The search for hidden black holes is part of the first census of the highest-energy part of the X-ray sky. Led by Loredana Bassani, IASF, Italy, a team of astronomers published results in The Astrophysical Journal Letters in January this year. They show the fraction of hidden black holes in the nearby Universe to be around 15 percent, using data from ESA's orbiting gamma-ray observation, the International Gamma Ray Astrophysics Laboratory (Integral).

Now astronomers from NASA Goddard Space Flight Center in Greenbelt, Maryland, and the Integral Science Data Centre near Geneva, Switzerland, have found an even smaller fraction using nearly two years of continuous data, also from Integral. The work shows that there is clearly too few hidden black holes in the nearby Universe to create the observed X-ray background radiation.

Where are the supermassive black holes hiding?

This all-sky map shows regions of ionized hydrogen gas in the local universe. The hidden black holes detected in the INTEGRAL survey of high-energy X-ray sources are located within the diamond-shape marks. Many sources were detected through the line of sight of the dusty Milky Way galactic plane, which is the bright area stretching across the center of the entire image from left to right. Credits: D. Finkbeiner / ESA, INTEGRAL, V. Beckmann, NASA-GSFC

"Naturally, it is difficult to find something we know is hiding well and which has eluded detection so far," says Volker Beckmann of NASA Goddard and the University of Maryland, Baltimore County, lead author of the new report to be published in an upcoming issue of The Astrophysical Journal. "Integral is a telescope that should see nearby hidden black holes, but we have come up short," he says.

The X-ray sky is thousands to millions of times more energetic than the visible sky familiar to our eyes. Much of the X-ray activity is thought to come from black holes violently sucking in gas from their surroundings.

Recent breakthroughs in X-ray astronomy, including a thorough black hole census taken by NASA's Chandra X-ray Observatory and Rossi X-ray Timing Explorer, have all dealt with lower-energy X-rays. The energy range is roughly 2 000 to 20 000 electron-volts (optical light, in comparison, is about 2 electron-volts).

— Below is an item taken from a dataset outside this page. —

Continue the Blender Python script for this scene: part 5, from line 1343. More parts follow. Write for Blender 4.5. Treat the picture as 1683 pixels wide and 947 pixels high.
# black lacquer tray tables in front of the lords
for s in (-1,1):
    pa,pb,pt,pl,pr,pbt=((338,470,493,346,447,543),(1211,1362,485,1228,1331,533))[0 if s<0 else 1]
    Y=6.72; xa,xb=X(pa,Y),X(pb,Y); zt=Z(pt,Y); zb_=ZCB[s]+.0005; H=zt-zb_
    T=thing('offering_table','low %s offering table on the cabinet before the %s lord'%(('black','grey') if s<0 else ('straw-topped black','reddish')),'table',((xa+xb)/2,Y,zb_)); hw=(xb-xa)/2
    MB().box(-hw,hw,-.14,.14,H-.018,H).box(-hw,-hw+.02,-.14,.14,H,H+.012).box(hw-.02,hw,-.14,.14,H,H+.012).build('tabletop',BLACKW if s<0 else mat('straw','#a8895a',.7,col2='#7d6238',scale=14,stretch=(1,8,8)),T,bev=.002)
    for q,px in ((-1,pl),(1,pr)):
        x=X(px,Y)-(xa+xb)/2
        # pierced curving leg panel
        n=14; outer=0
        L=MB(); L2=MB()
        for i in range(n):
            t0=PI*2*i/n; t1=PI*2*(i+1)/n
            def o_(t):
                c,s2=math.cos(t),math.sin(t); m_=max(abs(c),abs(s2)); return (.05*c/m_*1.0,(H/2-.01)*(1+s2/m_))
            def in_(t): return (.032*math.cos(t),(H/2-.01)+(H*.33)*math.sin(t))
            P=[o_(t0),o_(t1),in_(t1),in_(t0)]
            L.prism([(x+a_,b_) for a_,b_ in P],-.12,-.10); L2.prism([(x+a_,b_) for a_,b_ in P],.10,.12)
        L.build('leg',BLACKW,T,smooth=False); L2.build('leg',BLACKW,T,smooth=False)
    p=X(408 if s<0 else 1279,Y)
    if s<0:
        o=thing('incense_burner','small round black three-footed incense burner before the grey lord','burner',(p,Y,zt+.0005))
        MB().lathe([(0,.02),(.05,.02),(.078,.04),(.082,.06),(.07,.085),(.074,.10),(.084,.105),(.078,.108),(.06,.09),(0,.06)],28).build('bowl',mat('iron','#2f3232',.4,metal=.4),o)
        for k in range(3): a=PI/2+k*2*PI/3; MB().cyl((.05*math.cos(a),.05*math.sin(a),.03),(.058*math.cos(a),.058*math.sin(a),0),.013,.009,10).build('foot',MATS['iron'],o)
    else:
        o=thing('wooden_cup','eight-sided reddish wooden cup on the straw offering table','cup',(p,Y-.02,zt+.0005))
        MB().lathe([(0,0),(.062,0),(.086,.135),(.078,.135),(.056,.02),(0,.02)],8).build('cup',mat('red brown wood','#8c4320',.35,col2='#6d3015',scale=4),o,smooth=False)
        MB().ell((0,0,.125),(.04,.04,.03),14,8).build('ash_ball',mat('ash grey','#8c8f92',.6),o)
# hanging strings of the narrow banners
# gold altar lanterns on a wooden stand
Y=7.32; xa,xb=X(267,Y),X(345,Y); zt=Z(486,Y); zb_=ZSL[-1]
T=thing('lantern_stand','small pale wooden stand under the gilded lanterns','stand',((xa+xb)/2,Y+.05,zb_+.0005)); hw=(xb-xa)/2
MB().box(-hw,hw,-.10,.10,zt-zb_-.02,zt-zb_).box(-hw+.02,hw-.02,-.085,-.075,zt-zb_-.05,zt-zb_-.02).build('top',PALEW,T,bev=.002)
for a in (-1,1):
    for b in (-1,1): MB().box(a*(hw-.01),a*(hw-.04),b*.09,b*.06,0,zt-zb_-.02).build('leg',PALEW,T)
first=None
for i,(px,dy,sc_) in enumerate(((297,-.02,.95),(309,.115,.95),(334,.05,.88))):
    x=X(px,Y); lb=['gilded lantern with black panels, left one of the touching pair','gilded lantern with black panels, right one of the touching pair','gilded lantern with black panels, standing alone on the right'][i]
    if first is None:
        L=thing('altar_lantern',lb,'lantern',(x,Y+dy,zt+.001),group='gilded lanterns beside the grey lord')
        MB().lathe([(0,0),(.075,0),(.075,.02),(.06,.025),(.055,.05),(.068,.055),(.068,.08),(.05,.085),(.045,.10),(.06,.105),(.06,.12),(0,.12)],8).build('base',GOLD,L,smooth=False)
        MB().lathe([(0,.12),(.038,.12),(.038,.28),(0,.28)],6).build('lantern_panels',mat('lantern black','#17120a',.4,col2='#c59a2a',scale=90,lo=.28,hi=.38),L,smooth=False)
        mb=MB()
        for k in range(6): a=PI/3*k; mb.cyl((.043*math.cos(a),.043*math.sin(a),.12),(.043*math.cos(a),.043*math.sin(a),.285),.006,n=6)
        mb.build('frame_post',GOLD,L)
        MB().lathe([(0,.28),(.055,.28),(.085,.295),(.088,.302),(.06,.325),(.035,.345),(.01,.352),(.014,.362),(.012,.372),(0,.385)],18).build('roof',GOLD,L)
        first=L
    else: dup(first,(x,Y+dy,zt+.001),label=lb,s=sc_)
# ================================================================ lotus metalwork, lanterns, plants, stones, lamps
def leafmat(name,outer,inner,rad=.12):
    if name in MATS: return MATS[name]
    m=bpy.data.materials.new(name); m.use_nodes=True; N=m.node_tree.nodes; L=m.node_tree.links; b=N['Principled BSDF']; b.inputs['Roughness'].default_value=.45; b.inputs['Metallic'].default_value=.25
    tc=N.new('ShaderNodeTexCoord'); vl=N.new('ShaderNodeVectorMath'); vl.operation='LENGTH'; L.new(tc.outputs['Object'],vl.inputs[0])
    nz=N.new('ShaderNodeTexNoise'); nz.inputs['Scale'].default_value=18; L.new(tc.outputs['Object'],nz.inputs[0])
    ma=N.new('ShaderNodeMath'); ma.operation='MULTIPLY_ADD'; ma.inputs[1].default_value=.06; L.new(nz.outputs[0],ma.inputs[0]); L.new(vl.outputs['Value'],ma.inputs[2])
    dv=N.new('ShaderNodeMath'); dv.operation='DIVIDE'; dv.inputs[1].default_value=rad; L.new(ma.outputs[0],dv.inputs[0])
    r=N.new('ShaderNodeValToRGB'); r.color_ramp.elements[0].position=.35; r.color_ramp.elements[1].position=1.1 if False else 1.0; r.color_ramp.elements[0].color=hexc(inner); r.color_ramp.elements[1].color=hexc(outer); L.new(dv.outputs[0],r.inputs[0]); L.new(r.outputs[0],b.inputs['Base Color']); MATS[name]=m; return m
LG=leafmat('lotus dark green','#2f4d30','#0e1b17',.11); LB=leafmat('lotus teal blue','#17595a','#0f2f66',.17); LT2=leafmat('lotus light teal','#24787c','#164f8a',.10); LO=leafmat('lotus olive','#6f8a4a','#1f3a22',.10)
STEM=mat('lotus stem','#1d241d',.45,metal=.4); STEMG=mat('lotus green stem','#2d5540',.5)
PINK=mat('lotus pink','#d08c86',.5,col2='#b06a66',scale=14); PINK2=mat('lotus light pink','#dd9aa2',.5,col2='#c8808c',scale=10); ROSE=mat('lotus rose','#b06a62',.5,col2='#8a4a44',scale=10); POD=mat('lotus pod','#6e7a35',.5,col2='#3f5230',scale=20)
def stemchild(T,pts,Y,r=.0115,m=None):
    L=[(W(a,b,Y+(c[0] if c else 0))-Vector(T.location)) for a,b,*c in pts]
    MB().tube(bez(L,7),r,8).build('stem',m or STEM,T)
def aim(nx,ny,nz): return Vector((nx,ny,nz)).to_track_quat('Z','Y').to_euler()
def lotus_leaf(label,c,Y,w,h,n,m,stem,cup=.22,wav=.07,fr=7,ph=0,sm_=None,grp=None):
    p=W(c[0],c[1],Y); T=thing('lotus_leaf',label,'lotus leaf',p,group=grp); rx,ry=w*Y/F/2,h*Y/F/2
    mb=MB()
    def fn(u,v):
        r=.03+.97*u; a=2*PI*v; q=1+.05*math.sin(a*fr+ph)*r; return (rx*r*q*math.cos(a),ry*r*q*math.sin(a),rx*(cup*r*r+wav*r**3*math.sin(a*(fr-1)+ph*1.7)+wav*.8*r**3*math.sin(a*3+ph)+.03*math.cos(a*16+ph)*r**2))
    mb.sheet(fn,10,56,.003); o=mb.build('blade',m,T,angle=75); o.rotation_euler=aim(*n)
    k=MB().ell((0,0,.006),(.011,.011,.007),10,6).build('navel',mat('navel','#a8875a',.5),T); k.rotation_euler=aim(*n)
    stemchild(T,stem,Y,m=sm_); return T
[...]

The two Integral surveys are the first glimpse into the largely unexplored higher-energy, or 'hard', X-ray regime of 20 000 to 300 000 electron-volts.

"The X-ray background, this pervasive blanket of X-ray light we see everywhere in the universe, peaks at about 30 000 electron volts, yet we really know next to nothing about what produces this radiation," says Neil Gehrels of NASA Goddard, a co-author.

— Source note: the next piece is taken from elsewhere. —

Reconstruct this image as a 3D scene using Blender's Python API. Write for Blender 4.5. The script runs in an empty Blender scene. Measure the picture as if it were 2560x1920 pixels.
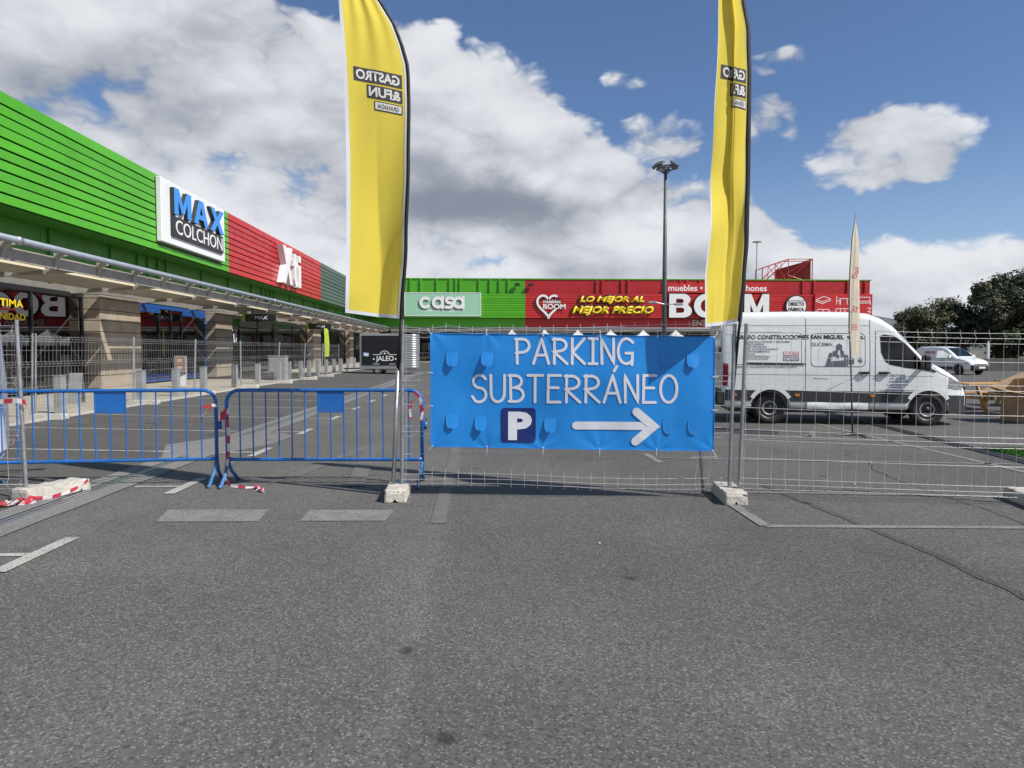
import bpy, bmesh, math, random
from mathutils import Vector, Matrix, Euler, noise as mnoise
R = math.radians
random.seed(7)
sc = bpy.context.scene
C = sc.collection

# ------------------------------------------------------------------ camera
cam_d = bpy.data.cameras.new('camera'); cam = bpy.data.objects.new('camera', cam_d); C.objects.link(cam)
cam_d.sensor_width = 36.0; cam_d.lens = 24.96; cam_d.clip_start = 0.05; cam_d.clip_end = 6000
cam.location = (0, 0, 1.6)
cam.rotation_euler = (R(90 - 2.742), 0, R(-2.256))
sc.camera = cam

# ------------------------------------------------------------------ sun, sky, exposure
SUN_EL = 46.0; SUN_PHI = 29.3
SUNV = Vector((math.cos(R(SUN_EL)) * math.cos(R(SUN_PHI)), -math.cos(R(SUN_EL)) * math.sin(R(SUN_PHI)), math.sin(R(SUN_EL))))
sun_d = bpy.data.lights.new('sun', 'SUN'); sun_d.energy = 3.65; sun_d.angle = R(0.53); sun_d.color = (1.0, 0.955, 0.88)
sun = bpy.data.objects.new('sun', sun_d); C.objects.link(sun)
sun.rotation_euler = SUNV.to_track_quat('Z', 'Y').to_euler()
sc.view_settings.view_transform = 'Standard'; sc.view_settings.look = 'None'
sc.view_settings.exposure = 0.48; sc.view_settings.gamma = 1.0; sc.view_settings.use_curve_mapping = False
sc.cycles.max_bounces = 5; sc.cycles.diffuse_bounces = 2; sc.cycles.glossy_bounces = 3; sc.cycles.transparent_max_bounces = 12
sc.cycles.sample_clamp_indirect = 4.0
sc.cycles.use_adaptive_sampling = True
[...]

The theory is that hidden black holes, which scientists call Compton-thick objects, are responsible for the 30 000 electron-volts peak of X-rays in the cosmic X-ray background. Integral is the first satellite sensitive enough to search for them in the local universe.

According to Beckmann, of all the black hole galaxies that Integral detected less than 10 percent were the heavily shrouded 'Compton thick' variety. That has serious implications for explaining where the X-rays in the cosmic X-ray background come from.

"The hidden black holes we have found so far can contribute only a few percent of the power to the cosmic X-ray background," says Bassani. This implies that if hidden black holes make up the bulk of the X-ray background, they must be located much further away in the more distant universe. Why would this be? One reason could be that in the local universe most super-massive black holes have had time to eat or blow away all the gas and dust that once enshrouded them, leaving them revealed.

This would make them less able to produce X-rays because it is the heating of the gas falling into the black hole that generates the X-rays, not the hole itself. So, if the black hole had cleared its surroundings of matter there would be nothing left to produce X-rays.

Conversely, another possibility is that perhaps the hidden black holes are more hidden than astronomers realised. "The fact that we do not see them does not necessarily mean that they are not there, just that we don't see them. Perhaps they are more deeply hidden than we think and so are therefore below even Integral's detection limit," says Bassani.

Meanwhile, the NASA team is now planning to extend his search for hidden black holes further out into the universe. "This is just the tip of the iceberg. In a few more months we will have a larger survey completed with the Swift mission. Our goal is to push this kind of observation deeper and deeper into the universe to see black hole activity at early epochs. That's the next great challenge for X-ray and gamma-ray astronomers," concluded Beckmann.

The findings appear in The Astrophysical Journal, in an article titled "Integral IBIS Extragalactic survey: Active Galactic Nuclei Selected at 20-100 keV", by L. Bassani et al., published on 10 January 2006 (vol. 636, pp L65-L68).

The other scientific paper on which this story is based is "The Hard X-ray 20-40keV AGN Luminosity Function" by V. Beckmann et al., accepted for publication in a future issue of The Astrophysical Journal. A pre-print of the paper can be downloaded at: arxiv.org/abs/astro-ph/0606687.